Get to Know Lynn Mandziuk
Visual Arts instructor Lynn Mandziuk teaches students to learn design "rules to break the rules."
Jasper Lipscomb | College of Arts & Media Oct 30, 2024As is often the case with creatives, you can’t put Visual Arts instructor Lynn Mandziuk in a specific box. Her work, informed by a multi-cultural background and love of the outdoors, spans mediums and messages, but all culminates in a search for the most authentic way to tell her story. Outside of the vibrant, surreal, but very human imagery in her visual work, she’s a writer, musician, animator, designer, performer, and photographer. Bridging the gap between traditional and modern mediums is a major aspect of her creative mission and one of the concepts she explores in her digital design courses at CAM, along with the idea that you need to know the rules to break them.
1. Your creative work covers many mediums and predates your time as a professor by over a decade. When approaching art as an instructor, what do you keep in mind?
I’m someone who needs exposure to different people, things, and worlds. My goal is to leave this one having gained as much information as possible. I have a colleague who compares me to AI, as I’m always changing, gathering information, and processing it. You can always guarantee change will be a constant, especially in art, science, and technology. Therefore, I hedge my bets on taking risk, as it’s better to make an educated guess than to not try at all. I’m constantly exploring and experimenting with new ideas and concepts, like expanding my work as a musician to other styles, building circuitry, and starting improv. Part of it is about learning new things, but it’s also the idea that the more you fail, the more you can succeed. I take these experiments and experiences with me so I can look at the classroom with fresh eyes.
2. We tend to only see a handful of fonts on our computers and when browsing the Internet. When designing more creative typography, how do you maintain readability?
That’s an interesting and subjective question, because context is everything in typography. Something like Times New Roman was created to be legible in print format, while most blogs and news online use an easily readable Sans Serif, a letterform without any extending features. Certain fonts are made as attention grabbers, headlines, or for a one-off header word. What I need to ask in response is, “do you always need to maintain readability?”
3. Design clients can range from being extremely specific about their needs to quite vague. How do you approach each of these to ensure you deliver something they’re satisfied with?
It’s hilarious, because those are the two most difficult types of clients. It can be challenging if the specific one doesn’t have the design vocabulary to describe their needs, so I try to make sure to understand where they’re coming from and what they want on a universal level. The wishy-washy ones are sometimes more difficult, so you must be willing to take the lead and say, “Look, I’m the professional,” while affirming they can be flexible and offer different options in their brand guide.
4. A brand is kind of an enigmatic concept that transcends the ideas it’s meant to represent, resulting in something that’s easy to glaze over. What is a brand made up of and what does the process of developing one look like?

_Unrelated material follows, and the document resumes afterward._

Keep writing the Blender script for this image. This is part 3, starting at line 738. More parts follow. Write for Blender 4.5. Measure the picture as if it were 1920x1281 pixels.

We tend to encounter logos most often as consumers, which makes it easy for people to merge the whole brand with the logo alone, but it’s actually just an aspect of the visual identity, which isn’t all encompassing. A brand is a combination of of many things, including identity, visuals, mission, values, vision, and the actual product or service being offered or sold. I don’t think many non-designers realize this, but the process involves a lot of background research about the audience we’re catering to through data on demographics, ethnographics, psychographics, target markets, age groups, regions, and so on. Nothing is on a whim; we’re all making an educated guess, but it’s impossible to say how well it will be received or if the process will lead us to a definite solution.
Some people ask: “Well, how do you make a brand iconic?” Often times, it really doesn’t have anything to do with the design of the logo. Most of it’s a time-tested product, familiarity of a certain logo, and the resonance of the logo. Apple’s original logo was an elaborate, engraved print of Newton sitting under a tree. Today’s logo design is the exact opposite and it’s become streamlined to be just an easily identifiable apple. Coca-Cola has had the same timeless, traditional logo since the 1800s, while Pepsi has introduced a hip new logo basically every decade. It’s two completely different philosophies on moving the brand. It’s not that either is wrong or right, but it’s about the same as doing a taste test. You prefer what you prefer.
5. Climbing has been a major feature of both your identity and your design career. Why has this been such an enduring part of each?
Passion can make you feel a very specific and meaningful way. Climbing as an identity is difficult for me to talk about, as I often wonder where I’d be if I’d prioritized my creative career sooner and didn’t let it take over my life for so long. Eventually, I found I could live in my car and climb while doing design and illustration remotely. Soon, I was working for a host of outdoor industry brands and magazines, as well as clients affiliated with major sports organizations.
For me, it’s about being a better version of myself, but not being better than anyone else. It’s brought me out of some of my darkest places and was sometimes the one thing I knew would make me feel better: The tangible representation of facing all the challenges in my head. It taught me problem solving and that I find opportunity in risk and challenge, which is a methodology I now use in all my creative paths and life skills.